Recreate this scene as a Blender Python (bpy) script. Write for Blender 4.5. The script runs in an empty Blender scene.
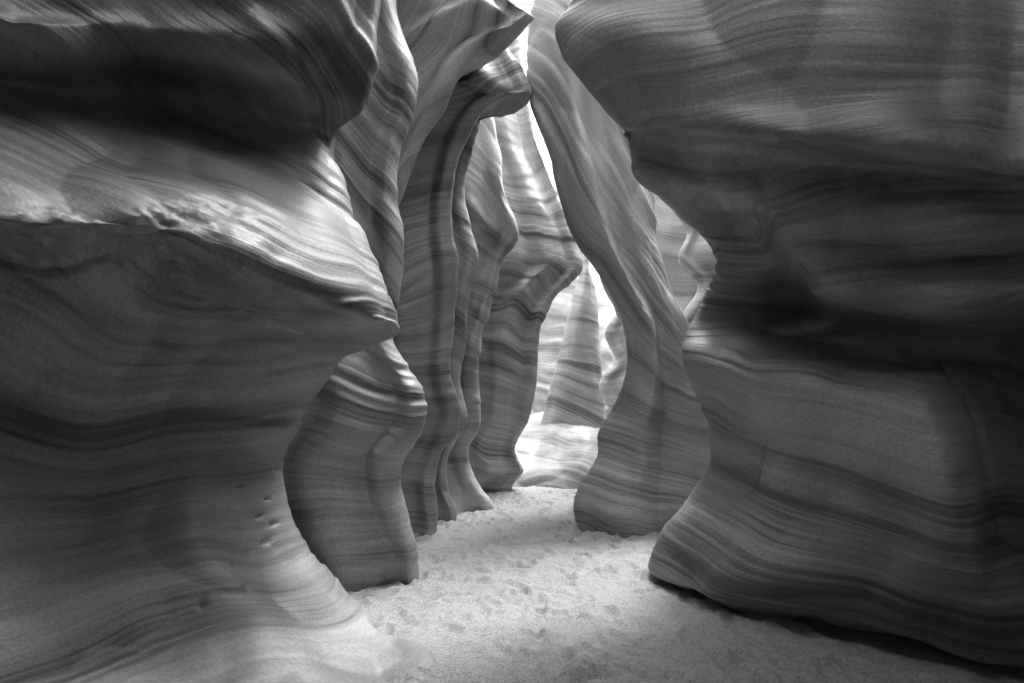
import bpy, math, numpy as np
from mathutils import Vector
F=569.0; HZ=402.0; CH=1.5
def W(px,py,d): return ((px-512)*d/F, d, CH+(HZ-py)*d/F)
# ---------- numpy perlin ----------
rng=np.random.RandomState(7)
_perm=rng.permutation(256); _perm=np.concatenate([_perm,_perm])
_g=rng.normal(size=(256,3)); _g/=np.linalg.norm(_g,axis=1)[:,None]
def perlin(p):
    pi=np.floor(p).astype(int); pf=p-pi; u=pf*pf*pf*(pf*(pf*6-15)+10); pi&=255
    out=0
    for i in (0,1):
        for j in (0,1):
            for k in (0,1):
                h=_perm[_perm[_perm[(pi[...,0]+i)&255]+((pi[...,1]+j)&255)]+((pi[...,2]+k)&255)]
                g=_g[h]; d=pf-np.array([i,j,k])
                w=(u[...,0] if i else 1-u[...,0])*(u[...,1] if j else 1-u[...,1])*(u[...,2] if k else 1-u[...,2])
                out=out+w*(g*d).sum(-1)
    return out*1.6
def herm(P,t,axis,ts):
    P=np.moveaxis(P,axis,0); n=len(t)
    sh=(n,)+(1,)*(P.ndim-1); T=t.reshape(sh)
    d=(P[1:]-P[:-1])/(T[1:]-T[:-1])
    m=np.zeros_like(P); m[0]=d[0]; m[-1]=d[-1]
    h=(T[1:]-T[:-1])
    m[1:-1]=(d[:-1]*h[1:]+d[1:]*h[:-1])/(h[1:]+h[:-1])
    idx=np.clip(np.searchsorted(t,ts,side='right')-1,0,n-2)
    hh=(t[idx+1]-t[idx]); s=(ts-t[idx])/hh
    sh2=(len(ts),)+(1,)*(P.ndim-1); s=s.reshape(sh2); hh=hh.reshape(sh2)
    a=P[idx];b=P[idx+1];ma=m[idx];mb=m[idx+1]
    r=(2*s**3-3*s**2+1)*a+(s**3-2*s**2+s)*hh*ma+(-2*s**3+3*s**2)*b+(s**3-s**2)*hh*mb
    return np.moveaxis(r,0,axis)
def sstep(a,b,x):
    t=np.clip((x-a)/(b-a),0,1); return t*t*(3-2*t)
def strata_coord(p,seed,tilt):
    q=p*np.array([.42,.42,.5])+seed
    z=p[...,2]+0.55*perlin(q)+0.12*perlin(p*np.array([1.1,1.1,.9])+seed*2)+tilt[0]*p[...,0]+tilt[1]*p[...,1]
    if len(tilt)>2: z=z+tilt[2]*(p[...,0]-tilt[3])*sstep(1.0,2.8,p[...,2])
    return z
def strata_disp(p,zz,amp,seed):
    def band(f,o,xy=.3): return perlin(np.stack([p[...,0]*xy+o,p[...,1]*xy,zz*f],-1))
    ph=zz*2.6+0.7*perlin(p*.6+seed*3); fr=ph-np.floor(ph)
    saw=np.where(fr<.86,fr/.86,(1-fr)/.14); msk=sstep(-.1,.5,perlin(p*np.array([.7,.7,.9])+seed*5))
    ph2=zz*8.5+0.5*perlin(p*1.1+seed); fr2=ph2-np.floor(ph2)
    saw2=np.where(fr2<.8,fr2/.8,(1-fr2)/.2); msk2=sstep(-.15,.5,perlin(p*np.array([.9,.9,1.3])+seed*6))
    big=perlin(p*np.array([.9,.9,.55])+seed*1.7)
    rid=np.abs(perlin(p*np.array([1.2,1.2,.55])+seed*.7))
    rid2=np.abs(perlin(p*np.array([2.6,2.6,1.0])+seed*1.9))
    b=band(5,3.1); b2=band(15,9.7); b3=band(42,5.2)
    sm=perlin(p*9+seed)
    return amp*(0.08*big+0.14*rid+0.065*rid2-.06+0.04*saw*msk+0.015*saw2*msk2+0.014*b+0.007*b2+0.002*b3+0.0015*sm)
def crack(S,pts,wd,dp):
    """groove along a polyline given in view-angle units, cut into the real surface"""
    a=512+F*S[...,0]/np.maximum(S[...,1],.5); b=HZ-F*(S[...,2]-CH)/np.maximum(S[...,1],.5)
    a=a+4*perlin(S*6); b=b+6*perlin(S*5+7)+3*perlin(S*13)
    D=np.full(a.shape,1e9)
    for (x0,y0),(x1,y1) in zip(pts[:-1],pts[1:]):
        dx,dy=x1-x0,y1-y0; t=np.clip(((a-x0)*dx+(b-y0)*dy)/(dx*dx+dy*dy),0,1)
        D=np.minimum(D,np.hypot(a-x0-t*dx,b-y0-t*dy))
    return np.where(S[...,1]>1.2,-dp*np.exp(-(D/wd)**2),0)
def build(name,net,mat,dens=1.0,amp=1.0,seed=0.0,maxn=(620,620),extra=None,tilt=(.06,.03)):
    P=np.array(net,float)
    cam=np.array([0,0,CH])
    def seg(P,ax):
        dd=np.diff(P,axis=ax); L=np.linalg.norm(dd,axis=-1)
        mid=(np.take(P,range(1,P.shape[ax]),ax)+np.take(P,range(P.shape[ax]-1),ax))/2
        D=np.maximum(np.linalg.norm(mid-cam,axis=-1),1.0)
        o=1-ax
        return L.mean(axis=o), (L/D).mean(axis=o)
    def samp(P,ax,mx):
        L,A=seg(P,ax); t=np.concatenate([[0],np.cumsum(np.sqrt(L+1e-4))])
        n=np.maximum(2,(np.minimum(A,1.2)*F*0.45*dens).astype(int))
        if n.sum()>mx: n=np.maximum(2,(n*mx/n.sum()).astype(int))
        ts=[np.linspace(t[i],t[i+1],n[i],endpoint=False) for i in range(len(n))]
        return t,np.concatenate(ts+[[t[-1]]])
    t,ts=samp(P,0,maxn[0]); u,us=samp(P,1,maxn[1])
    S=herm(P,t,0,ts); S=herm(S,u,1,us)
    du=np.gradient(S,axis=1); dv=np.gradient(S,axis=0)
    N=np.cross(du,dv); N/=np.linalg.norm(N,axis=-1)[...,None]+1e-9
    tc=np.array([0.3,0,2.5])-S
    sgn=np.sign((N*tc).sum(-1).mean()) or 1
    N*=sgn
    zz=strata_coord(S,seed,tilt)
    h=strata_disp(S,zz,amp,seed)
    if extra is not None: h=h+extra(S)
    S=S+N*h[...,None]
    nr,nc=S.shape[:2]
    idx=np.arange(nr*nc).reshape(nr,nc)
    q=np.stack([idx[:-1,:-1],idx[:-1,1:],idx[1:,1:],idx[1:,:-1]],-1).reshape(-1,4)
    me=bpy.data.meshes.new(name)
    me.vertices.add(nr*nc); me.vertices.foreach_set('co',S.reshape(-1))
    me.loops.add(q.size); me.loops.foreach_set('vertex_index',q.reshape(-1).astype(np.int32))
    me.polygons.add(len(q)); me.polygons.foreach_set('loop_start',np.arange(0,q.size,4,dtype=np.int32))
    me.polygons.foreach_set('loop_total',np.full(len(q),4,dtype=np.int32))
    me.update(calc_edges=True)
    me.polygons.foreach_set('use_smooth',np.ones(len(me.polygons),dtype=bool))
    at=me.attributes.new('bed','FLOAT_VECTOR','POINT')
    at.data.foreach_set('vector',np.stack([S[...,0]+seed,S[...,1]+seed*.6,zz],-1).reshape(-1).astype(np.float32))
    me.materials.append(mat)
    ob=bpy.data.objects.new(name,me); bpy.context.scene.collection.objects.link(ob)
    return ob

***

Directions for this task: Without the pictures, output the full listing exactly as it stands.

Result of this task:
Recreate this scene as a Blender Python (bpy) script. Write for Blender 4.5. The script runs in an empty Blender scene.
import bpy, math, numpy as np
from mathutils import Vector
F=569.0; HZ=402.0; CH=1.5
def W(px,py,d): return ((px-512)*d/F, d, CH+(HZ-py)*d/F)
# ---------- numpy perlin ----------
rng=np.random.RandomState(7)
_perm=rng.permutation(256); _perm=np.concatenate([_perm,_perm])
_g=rng.normal(size=(256,3)); _g/=np.linalg.norm(_g,axis=1)[:,None]
def perlin(p):
    pi=np.floor(p).astype(int); pf=p-pi; u=pf*pf*pf*(pf*(pf*6-15)+10); pi&=255
    out=0
    for i in (0,1):
        for j in (0,1):
            for k in (0,1):
                h=_perm[_perm[_perm[(pi[...,0]+i)&255]+((pi[...,1]+j)&255)]+((pi[...,2]+k)&255)]
                g=_g[h]; d=pf-np.array([i,j,k])
                w=(u[...,0] if i else 1-u[...,0])*(u[...,1] if j else 1-u[...,1])*(u[...,2] if k else 1-u[...,2])
                out=out+w*(g*d).sum(-1)
    return out*1.6
def herm(P,t,axis,ts):
    P=np.moveaxis(P,axis,0); n=len(t)
    sh=(n,)+(1,)*(P.ndim-1); T=t.reshape(sh)
    d=(P[1:]-P[:-1])/(T[1:]-T[:-1])
    m=np.zeros_like(P); m[0]=d[0]; m[-1]=d[-1]
    h=(T[1:]-T[:-1])
    m[1:-1]=(d[:-1]*h[1:]+d[1:]*h[:-1])/(h[1:]+h[:-1])
    idx=np.clip(np.searchsorted(t,ts,side='right')-1,0,n-2)
    hh=(t[idx+1]-t[idx]); s=(ts-t[idx])/hh
    sh2=(len(ts),)+(1,)*(P.ndim-1); s=s.reshape(sh2); hh=hh.reshape(sh2)
    a=P[idx];b=P[idx+1];ma=m[idx];mb=m[idx+1]
    r=(2*s**3-3*s**2+1)*a+(s**3-2*s**2+s)*hh*ma+(-2*s**3+3*s**2)*b+(s**3-s**2)*hh*mb
    return np.moveaxis(r,0,axis)
def sstep(a,b,x):
    t=np.clip((x-a)/(b-a),0,1); return t*t*(3-2*t)
def strata_coord(p,seed,tilt):
    q=p*np.array([.42,.42,.5])+seed
    z=p[...,2]+0.55*perlin(q)+0.12*perlin(p*np.array([1.1,1.1,.9])+seed*2)+tilt[0]*p[...,0]+tilt[1]*p[...,1]
    if len(tilt)>2: z=z+tilt[2]*(p[...,0]-tilt[3])*sstep(1.0,2.8,p[...,2])
    return z
def strata_disp(p,zz,amp,seed):
    def band(f,o,xy=.3): return perlin(np.stack([p[...,0]*xy+o,p[...,1]*xy,zz*f],-1))
    ph=zz*2.6+0.7*perlin(p*.6+seed*3); fr=ph-np.floor(ph)
    saw=np.where(fr<.86,fr/.86,(1-fr)/.14); msk=sstep(-.1,.5,perlin(p*np.array([.7,.7,.9])+seed*5))
    ph2=zz*8.5+0.5*perlin(p*1.1+seed); fr2=ph2-np.floor(ph2)
    saw2=np.where(fr2<.8,fr2/.8,(1-fr2)/.2); msk2=sstep(-.15,.5,perlin(p*np.array([.9,.9,1.3])+seed*6))
    big=perlin(p*np.array([.9,.9,.55])+seed*1.7)
    rid=np.abs(perlin(p*np.array([1.2,1.2,.55])+seed*.7))
    rid2=np.abs(perlin(p*np.array([2.6,2.6,1.0])+seed*1.9))
    b=band(5,3.1); b2=band(15,9.7); b3=band(42,5.2)
    sm=perlin(p*9+seed)
    return amp*(0.08*big+0.14*rid+0.065*rid2-.06+0.04*saw*msk+0.015*saw2*msk2+0.014*b+0.007*b2+0.002*b3+0.0015*sm)
def crack(S,pts,wd,dp):
    """groove along a polyline given in view-angle units, cut into the real surface"""
    a=512+F*S[...,0]/np.maximum(S[...,1],.5); b=HZ-F*(S[...,2]-CH)/np.maximum(S[...,1],.5)
    a=a+4*perlin(S*6); b=b+6*perlin(S*5+7)+3*perlin(S*13)
    D=np.full(a.shape,1e9)
    for (x0,y0),(x1,y1) in zip(pts[:-1],pts[1:]):
        dx,dy=x1-x0,y1-y0; t=np.clip(((a-x0)*dx+(b-y0)*dy)/(dx*dx+dy*dy),0,1)
        D=np.minimum(D,np.hypot(a-x0-t*dx,b-y0-t*dy))
    return np.where(S[...,1]>1.2,-dp*np.exp(-(D/wd)**2),0)
def build(name,net,mat,dens=1.0,amp=1.0,seed=0.0,maxn=(620,620),extra=None,tilt=(.06,.03)):
    P=np.array(net,float)
    cam=np.array([0,0,CH])
    def seg(P,ax):
        dd=np.diff(P,axis=ax); L=np.linalg.norm(dd,axis=-1)
        mid=(np.take(P,range(1,P.shape[ax]),ax)+np.take(P,range(P.shape[ax]-1),ax))/2
        D=np.maximum(np.linalg.norm(mid-cam,axis=-1),1.0)
        o=1-ax
        return L.mean(axis=o), (L/D).mean(axis=o)
    def samp(P,ax,mx):
        L,A=seg(P,ax); t=np.concatenate([[0],np.cumsum(np.sqrt(L+1e-4))])
        n=np.maximum(2,(np.minimum(A,1.2)*F*0.45*dens).astype(int))
        if n.sum()>mx: n=np.maximum(2,(n*mx/n.sum()).astype(int))
        ts=[np.linspace(t[i],t[i+1],n[i],endpoint=False) for i in range(len(n))]
        return t,np.concatenate(ts+[[t[-1]]])
    t,ts=samp(P,0,maxn[0]); u,us=samp(P,1,maxn[1])
    S=herm(P,t,0,ts); S=herm(S,u,1,us)
    du=np.gradient(S,axis=1); dv=np.gradient(S,axis=0)
    N=np.cross(du,dv); N/=np.linalg.norm(N,axis=-1)[...,None]+1e-9
    tc=np.array([0.3,0,2.5])-S
    sgn=np.sign((N*tc).sum(-1).mean()) or 1
    N*=sgn
    zz=strata_coord(S,seed,tilt)
    h=strata_disp(S,zz,amp,seed)
    if extra is not None: h=h+extra(S)
    S=S+N*h[...,None]
    nr,nc=S.shape[:2]
    idx=np.arange(nr*nc).reshape(nr,nc)
    q=np.stack([idx[:-1,:-1],idx[:-1,1:],idx[1:,1:],idx[1:,:-1]],-1).reshape(-1,4)
    me=bpy.data.meshes.new(name)
    me.vertices.add(nr*nc); me.vertices.foreach_set('co',S.reshape(-1))
    me.loops.add(q.size); me.loops.foreach_set('vertex_index',q.reshape(-1).astype(np.int32))
    me.polygons.add(len(q)); me.polygons.foreach_set('loop_start',np.arange(0,q.size,4,dtype=np.int32))
    me.polygons.foreach_set('loop_total',np.full(len(q),4,dtype=np.int32))
    me.update(calc_edges=True)
    me.polygons.foreach_set('use_smooth',np.ones(len(me.polygons),dtype=bool))
    at=me.attributes.new('bed','FLOAT_VECTOR','POINT')
    at.data.foreach_set('vector',np.stack([S[...,0]+seed,S[...,1]+seed*.6,zz],-1).reshape(-1).astype(np.float32))
    me.materials.append(mat)
    ob=bpy.data.objects.new(name,me); bpy.context.scene.collection.objects.link(ob)
    return ob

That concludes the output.